For that matter, a steady drumbeat of news about vicious crimes directed against gays and lesbians had been getting increasing play in the nation's headlines for the previous decade. The sport of "gay bashing," in which groups of young men from rural or suburban areas would invade urban gay districts and commit brutal assaults, often with baseball bats, became something of a legend during the early 1990s; though the incidents were real enough, many of them went unreported because of gay men's reluctance to report the beatings to police.

By 1998, even though only twenty-one states had hate-crimes laws against gays, lesbians, or bisexuals even on the books (Wyoming was one of seven states with no hate-crimes law at all), such crimes made up 11.6 percent of all hate crimes reported to the FBI, the third-highest such category. Since twenty-nine states were out of the picture, and many of the crimes went unreported anyway, the numbers could at best only hint at the levels of gay-bashing that were happening in reality. Indeed, one study, conducted in 1991, estimated that better than 50 percent of all gays and lesbians in America had been subjected to physical attacks motivated by their homosexuality. As early as 1987, a Department of Justice report had observed that "homosexuals are probably the most frequent victims of hate crimes." The same report noted: "Many victims of bias crimes do not report incidents because they distrust the police, feel that the incident is too minor or that the police cannot do anything about it, have a language barrier, fear retaliation by the offender or—in the case of gays and lesbians—fear public exposure."

What really stood out about these crimes was their viciousness. These weren't merely assaults: they entailed torture, mutilation, castration, sexual assault, and extremely severe beatings, and they were very likely to end in death. Gay-related homicides are notable for the "overkill" that pervades the attacks; a 1995 study found that in more than 60 percent of the homicides, there was evidence of "rage/hate-fueled extraordinary violence" that included "dismemberment, bodily and genital mutilation, use of multiple weapons, repeated blows from a blunt object, or numerous stab wounds."
In this respect, Matt Shepard was an ideal symbol of the phenomenon of gay-bashing hate crimes. The viciousness of the attack against him was fueled not merely by crystal methamphetamine but by homophobic rage. ABC News' reporters seemed to believe the two factors were mutually exclusive, rather than complementary.

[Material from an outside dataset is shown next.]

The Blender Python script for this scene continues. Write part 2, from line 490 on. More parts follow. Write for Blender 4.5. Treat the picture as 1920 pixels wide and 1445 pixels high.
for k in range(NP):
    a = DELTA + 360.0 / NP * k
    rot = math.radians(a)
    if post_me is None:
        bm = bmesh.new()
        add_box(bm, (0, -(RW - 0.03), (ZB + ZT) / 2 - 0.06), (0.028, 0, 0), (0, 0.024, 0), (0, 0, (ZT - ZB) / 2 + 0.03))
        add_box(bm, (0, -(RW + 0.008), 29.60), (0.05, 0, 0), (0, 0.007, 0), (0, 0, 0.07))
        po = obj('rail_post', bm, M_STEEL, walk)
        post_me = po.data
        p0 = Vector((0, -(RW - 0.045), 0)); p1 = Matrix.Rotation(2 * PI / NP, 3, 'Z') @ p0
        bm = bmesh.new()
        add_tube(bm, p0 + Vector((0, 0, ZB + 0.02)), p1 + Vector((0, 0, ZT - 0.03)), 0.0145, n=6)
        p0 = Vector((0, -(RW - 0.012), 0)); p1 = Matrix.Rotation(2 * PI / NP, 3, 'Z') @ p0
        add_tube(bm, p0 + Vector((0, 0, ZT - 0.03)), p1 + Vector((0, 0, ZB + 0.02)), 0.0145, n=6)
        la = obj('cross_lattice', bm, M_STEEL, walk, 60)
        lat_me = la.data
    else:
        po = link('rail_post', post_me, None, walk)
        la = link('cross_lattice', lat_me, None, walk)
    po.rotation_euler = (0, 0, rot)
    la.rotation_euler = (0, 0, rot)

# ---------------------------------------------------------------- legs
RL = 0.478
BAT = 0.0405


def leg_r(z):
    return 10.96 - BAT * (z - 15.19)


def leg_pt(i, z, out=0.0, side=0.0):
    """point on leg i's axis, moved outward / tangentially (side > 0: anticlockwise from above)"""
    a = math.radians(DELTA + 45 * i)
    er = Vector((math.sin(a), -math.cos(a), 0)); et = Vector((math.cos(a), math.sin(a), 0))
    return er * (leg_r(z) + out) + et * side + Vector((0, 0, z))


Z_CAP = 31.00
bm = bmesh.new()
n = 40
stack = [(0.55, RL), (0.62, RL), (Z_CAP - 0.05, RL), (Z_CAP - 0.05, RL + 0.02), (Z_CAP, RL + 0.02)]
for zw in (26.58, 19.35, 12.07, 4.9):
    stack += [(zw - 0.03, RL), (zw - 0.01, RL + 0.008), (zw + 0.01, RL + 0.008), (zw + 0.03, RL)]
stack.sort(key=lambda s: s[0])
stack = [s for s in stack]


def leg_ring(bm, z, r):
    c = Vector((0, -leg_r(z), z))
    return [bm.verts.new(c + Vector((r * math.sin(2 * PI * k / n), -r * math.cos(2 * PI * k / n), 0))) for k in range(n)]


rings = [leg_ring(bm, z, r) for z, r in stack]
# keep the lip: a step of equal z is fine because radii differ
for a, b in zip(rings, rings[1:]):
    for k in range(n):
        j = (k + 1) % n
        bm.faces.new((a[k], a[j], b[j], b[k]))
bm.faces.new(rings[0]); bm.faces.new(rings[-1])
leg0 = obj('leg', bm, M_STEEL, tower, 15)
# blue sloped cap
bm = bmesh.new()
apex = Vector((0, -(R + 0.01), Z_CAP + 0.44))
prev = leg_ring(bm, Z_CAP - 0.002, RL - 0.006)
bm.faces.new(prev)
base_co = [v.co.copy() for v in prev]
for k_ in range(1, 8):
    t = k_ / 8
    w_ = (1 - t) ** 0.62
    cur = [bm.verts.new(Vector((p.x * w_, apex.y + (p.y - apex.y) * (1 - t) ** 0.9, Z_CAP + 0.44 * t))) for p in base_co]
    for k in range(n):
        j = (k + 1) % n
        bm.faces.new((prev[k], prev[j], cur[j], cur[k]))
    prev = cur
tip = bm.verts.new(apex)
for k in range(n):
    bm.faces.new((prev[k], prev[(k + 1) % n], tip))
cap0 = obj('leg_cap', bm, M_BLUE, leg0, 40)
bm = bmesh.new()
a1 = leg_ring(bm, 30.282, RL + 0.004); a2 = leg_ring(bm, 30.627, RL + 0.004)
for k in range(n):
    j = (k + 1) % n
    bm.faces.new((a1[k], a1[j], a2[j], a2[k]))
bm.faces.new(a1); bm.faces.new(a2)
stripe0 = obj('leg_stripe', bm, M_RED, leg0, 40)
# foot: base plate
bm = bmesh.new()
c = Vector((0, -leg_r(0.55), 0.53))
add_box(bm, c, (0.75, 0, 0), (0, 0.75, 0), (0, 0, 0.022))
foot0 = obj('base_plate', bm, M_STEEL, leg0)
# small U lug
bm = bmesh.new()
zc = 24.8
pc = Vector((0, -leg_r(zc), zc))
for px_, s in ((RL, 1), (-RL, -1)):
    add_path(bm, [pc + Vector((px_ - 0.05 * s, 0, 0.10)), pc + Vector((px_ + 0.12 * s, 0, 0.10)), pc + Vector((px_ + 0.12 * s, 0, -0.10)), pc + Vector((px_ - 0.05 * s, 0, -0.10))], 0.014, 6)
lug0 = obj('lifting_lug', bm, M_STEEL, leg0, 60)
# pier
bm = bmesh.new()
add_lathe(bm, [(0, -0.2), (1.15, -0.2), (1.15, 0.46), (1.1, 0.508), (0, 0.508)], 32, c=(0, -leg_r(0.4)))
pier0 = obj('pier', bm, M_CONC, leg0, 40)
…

That omission appears to be quite intentional. The underlying agenda appears to be to undermine public support for hate-crime laws.

Why? After all, Tom DeLay and Denny Hastert killed a Senate-approved federal hate-crime law recently, and paid no political price for it whatsoever. With an even more conservative Senate running the show, there is now almost zero prospect of a federal hate-crime law passing anytime soon.

One has to wonder if a larger rollback is in the works. So much for "compassionate" conservatism.
Nothing much to add here. People oppose "bias crime" laws only because they don't like the minority group being protected by the law. They come up with all kinds of fancy reasons to explain their opposition, but in the end it comes down to the simple, hard fact that they don't want to be told not to be biased. Bias may be a right, but it is not right, and the right-wingers - who never hesitate to attempt to use the law to impose their own idea of morality - can't stand being told that.